4. Compliance. This person can be a creative thinker, who gives great attention to detail and is highly organized. People, who score high in compliance aren’t always keen on change and will need you to offer supporting evidence of the benefits of your proposed changes.

Do’s and Don’ts of Communicating with DISC Personas

These tips will help you increase the effectiveness of your communications with other people.

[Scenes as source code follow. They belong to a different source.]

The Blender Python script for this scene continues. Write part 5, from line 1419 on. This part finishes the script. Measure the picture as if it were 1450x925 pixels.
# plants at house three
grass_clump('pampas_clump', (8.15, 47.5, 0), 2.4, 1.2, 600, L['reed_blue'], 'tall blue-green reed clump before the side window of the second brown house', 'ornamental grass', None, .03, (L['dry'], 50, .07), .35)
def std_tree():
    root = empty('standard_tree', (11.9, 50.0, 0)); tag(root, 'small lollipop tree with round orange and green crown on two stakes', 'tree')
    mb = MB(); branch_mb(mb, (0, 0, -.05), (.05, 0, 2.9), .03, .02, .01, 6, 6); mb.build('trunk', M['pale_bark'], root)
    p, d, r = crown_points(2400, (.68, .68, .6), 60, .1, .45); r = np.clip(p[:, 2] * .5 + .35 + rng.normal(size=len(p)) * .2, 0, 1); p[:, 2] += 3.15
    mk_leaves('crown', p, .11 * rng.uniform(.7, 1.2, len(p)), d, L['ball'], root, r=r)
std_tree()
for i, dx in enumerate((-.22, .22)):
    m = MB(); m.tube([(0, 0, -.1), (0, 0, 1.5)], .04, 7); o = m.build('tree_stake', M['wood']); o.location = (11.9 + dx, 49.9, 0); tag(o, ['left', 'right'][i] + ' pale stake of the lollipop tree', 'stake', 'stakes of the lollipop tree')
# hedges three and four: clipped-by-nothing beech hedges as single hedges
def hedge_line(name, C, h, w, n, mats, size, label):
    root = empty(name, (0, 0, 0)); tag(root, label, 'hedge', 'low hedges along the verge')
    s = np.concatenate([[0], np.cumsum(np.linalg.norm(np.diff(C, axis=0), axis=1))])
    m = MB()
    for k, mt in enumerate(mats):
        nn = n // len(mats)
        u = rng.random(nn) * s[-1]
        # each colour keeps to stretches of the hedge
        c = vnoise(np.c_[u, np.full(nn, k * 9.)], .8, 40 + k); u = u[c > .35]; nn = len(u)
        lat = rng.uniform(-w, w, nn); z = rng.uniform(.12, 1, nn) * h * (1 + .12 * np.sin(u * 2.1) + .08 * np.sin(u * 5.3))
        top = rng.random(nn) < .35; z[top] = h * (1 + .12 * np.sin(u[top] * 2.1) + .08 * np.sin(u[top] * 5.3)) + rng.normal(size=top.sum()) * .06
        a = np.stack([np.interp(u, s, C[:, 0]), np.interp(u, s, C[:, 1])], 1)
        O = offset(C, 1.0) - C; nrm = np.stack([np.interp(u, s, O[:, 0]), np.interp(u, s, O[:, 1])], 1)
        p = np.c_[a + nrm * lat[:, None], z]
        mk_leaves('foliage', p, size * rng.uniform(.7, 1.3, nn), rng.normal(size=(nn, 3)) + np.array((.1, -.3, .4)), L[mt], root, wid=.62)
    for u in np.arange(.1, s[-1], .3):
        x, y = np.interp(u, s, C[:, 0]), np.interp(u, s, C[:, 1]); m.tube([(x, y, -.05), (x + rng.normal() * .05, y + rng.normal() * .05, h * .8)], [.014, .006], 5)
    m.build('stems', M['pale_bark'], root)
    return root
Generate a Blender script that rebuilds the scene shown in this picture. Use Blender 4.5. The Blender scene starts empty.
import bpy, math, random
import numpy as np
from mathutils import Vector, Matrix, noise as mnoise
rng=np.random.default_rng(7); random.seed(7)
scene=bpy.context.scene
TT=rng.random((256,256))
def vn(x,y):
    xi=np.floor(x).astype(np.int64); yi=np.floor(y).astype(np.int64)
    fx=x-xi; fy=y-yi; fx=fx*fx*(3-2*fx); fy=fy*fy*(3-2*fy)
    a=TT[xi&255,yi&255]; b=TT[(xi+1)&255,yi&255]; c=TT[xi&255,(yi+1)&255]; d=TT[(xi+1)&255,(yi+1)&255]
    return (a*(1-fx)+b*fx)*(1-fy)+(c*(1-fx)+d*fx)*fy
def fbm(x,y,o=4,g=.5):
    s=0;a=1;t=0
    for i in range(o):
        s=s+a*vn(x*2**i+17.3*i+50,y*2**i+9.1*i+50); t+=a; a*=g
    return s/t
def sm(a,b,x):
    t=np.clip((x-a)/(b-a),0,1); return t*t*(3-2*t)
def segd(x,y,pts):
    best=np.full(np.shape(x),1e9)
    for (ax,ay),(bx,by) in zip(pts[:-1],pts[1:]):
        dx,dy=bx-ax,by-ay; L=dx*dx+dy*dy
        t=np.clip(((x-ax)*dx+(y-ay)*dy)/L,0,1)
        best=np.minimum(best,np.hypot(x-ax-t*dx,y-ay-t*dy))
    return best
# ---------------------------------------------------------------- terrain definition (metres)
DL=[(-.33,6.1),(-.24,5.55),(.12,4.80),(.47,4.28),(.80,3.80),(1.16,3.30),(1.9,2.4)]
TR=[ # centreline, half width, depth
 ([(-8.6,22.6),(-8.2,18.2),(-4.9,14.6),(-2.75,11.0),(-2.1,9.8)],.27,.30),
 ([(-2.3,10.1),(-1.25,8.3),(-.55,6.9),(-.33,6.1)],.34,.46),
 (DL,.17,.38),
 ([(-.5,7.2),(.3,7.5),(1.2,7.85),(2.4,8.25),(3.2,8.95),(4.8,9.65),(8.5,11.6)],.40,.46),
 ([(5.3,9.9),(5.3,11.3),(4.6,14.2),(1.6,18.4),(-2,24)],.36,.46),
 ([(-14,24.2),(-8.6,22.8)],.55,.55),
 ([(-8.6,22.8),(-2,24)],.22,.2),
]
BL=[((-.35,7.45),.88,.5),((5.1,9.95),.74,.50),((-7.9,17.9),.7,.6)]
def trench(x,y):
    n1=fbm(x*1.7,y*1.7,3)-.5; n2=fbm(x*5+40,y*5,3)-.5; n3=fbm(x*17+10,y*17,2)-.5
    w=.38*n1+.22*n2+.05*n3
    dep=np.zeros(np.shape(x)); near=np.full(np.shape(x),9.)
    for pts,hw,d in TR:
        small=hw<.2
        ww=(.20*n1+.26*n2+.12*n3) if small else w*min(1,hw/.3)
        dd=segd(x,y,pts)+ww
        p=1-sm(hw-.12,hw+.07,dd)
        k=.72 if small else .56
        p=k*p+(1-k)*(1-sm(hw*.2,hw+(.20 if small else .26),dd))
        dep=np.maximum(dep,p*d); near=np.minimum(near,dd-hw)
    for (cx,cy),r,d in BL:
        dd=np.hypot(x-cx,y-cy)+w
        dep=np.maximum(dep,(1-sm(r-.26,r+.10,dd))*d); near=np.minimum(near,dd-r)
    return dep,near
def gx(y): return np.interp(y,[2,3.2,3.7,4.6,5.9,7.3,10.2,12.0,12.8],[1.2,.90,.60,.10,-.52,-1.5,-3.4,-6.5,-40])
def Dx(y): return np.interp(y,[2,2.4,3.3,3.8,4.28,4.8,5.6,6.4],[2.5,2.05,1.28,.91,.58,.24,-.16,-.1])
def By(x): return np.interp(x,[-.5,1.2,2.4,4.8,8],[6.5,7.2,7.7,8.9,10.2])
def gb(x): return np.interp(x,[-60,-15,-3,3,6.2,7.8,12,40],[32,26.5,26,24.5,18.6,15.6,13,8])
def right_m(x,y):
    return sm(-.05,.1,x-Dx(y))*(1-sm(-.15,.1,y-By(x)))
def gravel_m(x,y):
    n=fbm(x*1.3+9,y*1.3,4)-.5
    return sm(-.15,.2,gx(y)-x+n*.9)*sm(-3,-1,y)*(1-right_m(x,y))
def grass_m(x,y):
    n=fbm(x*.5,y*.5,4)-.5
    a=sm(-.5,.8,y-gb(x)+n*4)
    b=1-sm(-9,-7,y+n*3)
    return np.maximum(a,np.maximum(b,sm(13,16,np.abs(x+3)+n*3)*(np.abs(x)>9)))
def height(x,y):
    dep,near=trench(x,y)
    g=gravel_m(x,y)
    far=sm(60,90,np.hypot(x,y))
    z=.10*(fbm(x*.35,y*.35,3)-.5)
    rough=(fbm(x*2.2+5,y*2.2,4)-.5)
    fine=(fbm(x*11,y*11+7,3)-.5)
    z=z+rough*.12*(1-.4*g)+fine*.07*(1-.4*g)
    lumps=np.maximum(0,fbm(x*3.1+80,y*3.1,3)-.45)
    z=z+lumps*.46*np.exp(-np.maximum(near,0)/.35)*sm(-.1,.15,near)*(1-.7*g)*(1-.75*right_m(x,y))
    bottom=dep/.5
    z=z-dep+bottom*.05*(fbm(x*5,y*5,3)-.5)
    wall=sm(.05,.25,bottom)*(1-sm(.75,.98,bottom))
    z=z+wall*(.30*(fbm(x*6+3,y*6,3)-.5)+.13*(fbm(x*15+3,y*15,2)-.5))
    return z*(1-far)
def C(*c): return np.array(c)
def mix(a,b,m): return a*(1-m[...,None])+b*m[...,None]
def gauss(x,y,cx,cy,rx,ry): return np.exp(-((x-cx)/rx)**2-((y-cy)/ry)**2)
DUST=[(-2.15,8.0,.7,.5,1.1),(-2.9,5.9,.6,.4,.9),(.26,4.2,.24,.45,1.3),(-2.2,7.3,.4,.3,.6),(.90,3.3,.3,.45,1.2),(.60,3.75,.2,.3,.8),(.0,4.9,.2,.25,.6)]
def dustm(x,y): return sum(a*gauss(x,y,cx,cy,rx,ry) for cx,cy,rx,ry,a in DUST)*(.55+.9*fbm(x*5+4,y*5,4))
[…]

You should be aware of your own DISC profile, how it can impact your communication style, and tailor your conversations or written communication so they’re better received.
In turn, people will feel valued, heard, and understood.

Dominance

1. Be concise and focused when communicating. Avoid rambling and chitchat.
2. Be open to this person aiding in the decision-making process rather than coming to them with the decision already made.
3. When disagreeing, ensure that you disagree with the facts of the matter instead of directing your disagreement at the individual.

Influence

1. Be personable, and warm up the conversation with a little chitchat. At the same time, don’t allow the main purpose of communication to become completely derailed.
2. If a decision needs to be made, ensure that it’s made by the end of the communication. Follow up in writing.
3. When discussing ideas with this person, support your point-of-view with testimonials given by people that this person admires or respects.

Steadiness

1. Like the influence assessment style, the steadiness style person needs a little friendly conversation before leading into business.
2. Listen to what they have to say. Provide time to think things through if requested. This person does not like to be rushed or forced into a decision.
3. Stay true to your word, avoiding empty promises to maintain this person’s trust.

Compliance

1. Prepare organised, concise supporting evidence before speaking with this person about new ideas or changes.
2. Lead by example, and always follow through on what you’ve said you’ll do.
3. Respect personal space during face-to-face conversations with this DISC assessment type.